◆ **DO THIS**: Transcribe all of the material exactly, except for its pictures.

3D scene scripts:
# # #

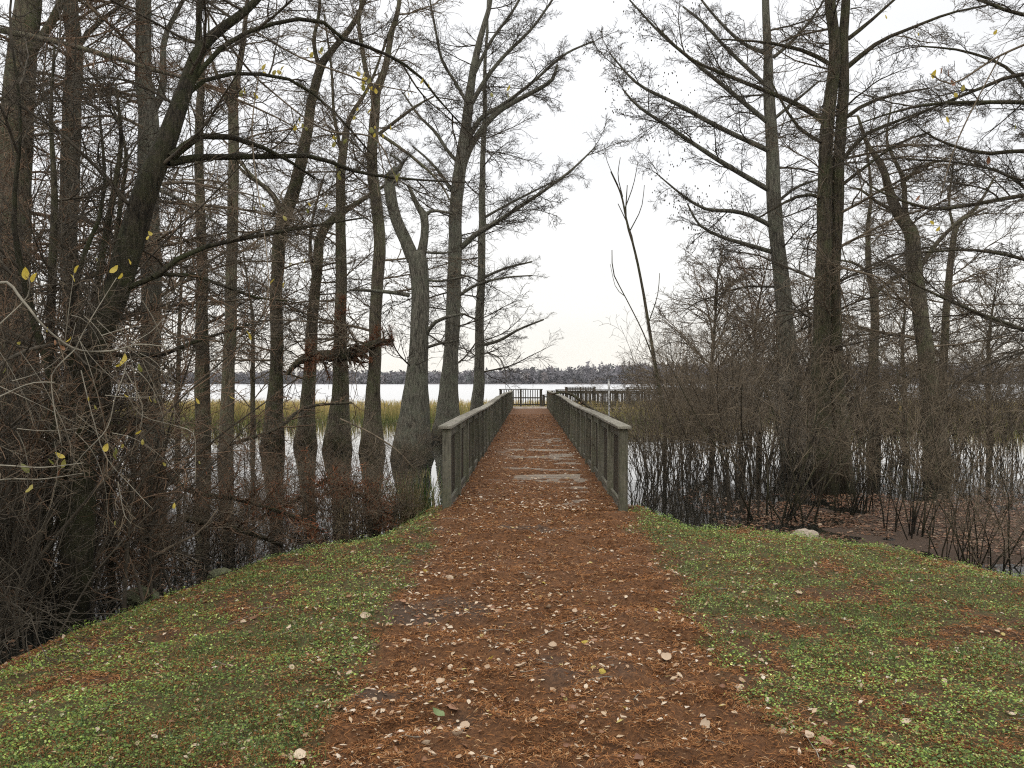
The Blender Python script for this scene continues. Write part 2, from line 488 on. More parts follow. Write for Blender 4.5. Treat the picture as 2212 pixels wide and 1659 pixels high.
litter = mix_(t, 0.55, litter, ramp_(t, nd, [(0.3, (0.5, 0.45, 0.42)), (0.7, (1.25, 1.2, 1.15))]), 'MULTIPLY')
litter = mix_(t, ramp_(t, nb, [(0.5, (0, 0, 0)), (0.75, (0.6, 0.6, 0.6))]), litter, (0.065, 0.034, 0.018))
litter = mix_(t, sp_.outputs[0], mix_(t, 0.65, litter, (0.050, 0.032, 0.016)), litter)
soil = ramp_(t, na, [(0.3, (0.030, 0.020, 0.013)), (0.55, (0.072, 0.048, 0.032)), (0.75, (0.150, 0.070, 0.040))])
moss = ramp_(t, na, [(0.3, (0.026, 0.022, 0.010)), (0.5, (0.075, 0.066, 0.024)), (0.72, (0.125, 0.075, 0.034))])
c = mix_(t, sp_.outputs[1], litter, moss)
c = mix_(t, sp_.outputs[2], c, soil)
t.links.new(c, b.inputs['Base Color']); b.inputs['Roughness'].default_value = 0.92; b.inputs['Specular IOR Level'].default_value = 0.25
bump_(t, b, na, 0.9, 0.02)
M['ground'] = m
ground = obj('ground', ground_me, m); ground['kind'] = 'structure'

wv = np.array([(-3000, -600, WATER), (3000, -600, WATER), (3000, 3500, WATER), (-3000, 3500, WATER)], float)
water = obj('lake_water', make_mesh('lake_water', wv, np.array([(0, 1, 2, 3)])), M['water']); water['kind'] = 'structure'

# ------------------------------------------------------------------ far shore
rng = np.random.default_rng(3)
def shore_h(xx):
    u = 1142 + xx / 800 * F
    return np.interp(u, [-400, 300, 420, 640, 800, 1000, 1080, 1180, 1280, 1400, 1700, 2212, 3000], [12, 11, 11.5, 15, 12.5, 12.5, 14.5, 18, 20, 23, 24, 22, 19]) 
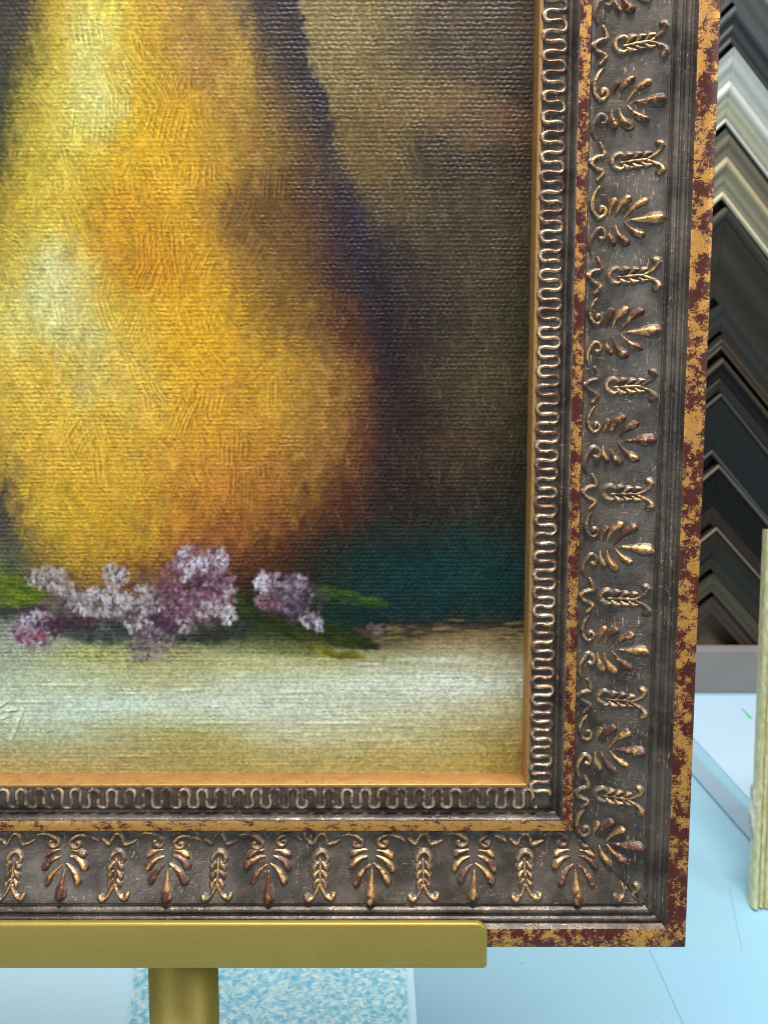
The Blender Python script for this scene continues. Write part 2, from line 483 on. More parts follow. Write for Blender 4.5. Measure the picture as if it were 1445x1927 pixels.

# # #

◆ **THE RESULT**:
The Blender Python script for this scene continues. Write part 2, from line 488 on. More parts follow. Write for Blender 4.5. Treat the picture as 2212 pixels wide and 1659 pixels high.
litter = mix_(t, 0.55, litter, ramp_(t, nd, [(0.3, (0.5, 0.45, 0.42)), (0.7, (1.25, 1.2, 1.15))]), 'MULTIPLY')
litter = mix_(t, ramp_(t, nb, [(0.5, (0, 0, 0)), (0.75, (0.6, 0.6, 0.6))]), litter, (0.065, 0.034, 0.018))
litter = mix_(t, sp_.outputs[0], mix_(t, 0.65, litter, (0.050, 0.032, 0.016)), litter)
soil = ramp_(t, na, [(0.3, (0.030, 0.020, 0.013)), (0.55, (0.072, 0.048, 0.032)), (0.75, (0.150, 0.070, 0.040))])
moss = ramp_(t, na, [(0.3, (0.026, 0.022, 0.010)), (0.5, (0.075, 0.066, 0.024)), (0.72, (0.125, 0.075, 0.034))])
c = mix_(t, sp_.outputs[1], litter, moss)
c = mix_(t, sp_.outputs[2], c, soil)
t.links.new(c, b.inputs['Base Color']); b.inputs['Roughness'].default_value = 0.92; b.inputs['Specular IOR Level'].default_value = 0.25
bump_(t, b, na, 0.9, 0.02)
M['ground'] = m
ground = obj('ground', ground_me, m); ground['kind'] = 'structure'

wv = np.array([(-3000, -600, WATER), (3000, -600, WATER), (3000, 3500, WATER), (-3000, 3500, WATER)], float)
water = obj('lake_water', make_mesh('lake_water', wv, np.array([(0, 1, 2, 3)])), M['water']); water['kind'] = 'structure'

# ------------------------------------------------------------------ far shore
rng = np.random.default_rng(3)
def shore_h(xx):
    u = 1142 + xx / 800 * F
    return np.interp(u, [-400, 300, 420, 640, 800, 1000, 1080, 1180, 1280, 1400, 1700, 2212, 3000], [12, 11, 11.5, 15, 12.5, 12.5, 14.5, 18, 20, 23, 24, 22, 19]) 
The Blender Python script for this scene continues. Write part 2, from line 483 on. More parts follow. Write for Blender 4.5. Measure the picture as if it were 1445x1927 pixels.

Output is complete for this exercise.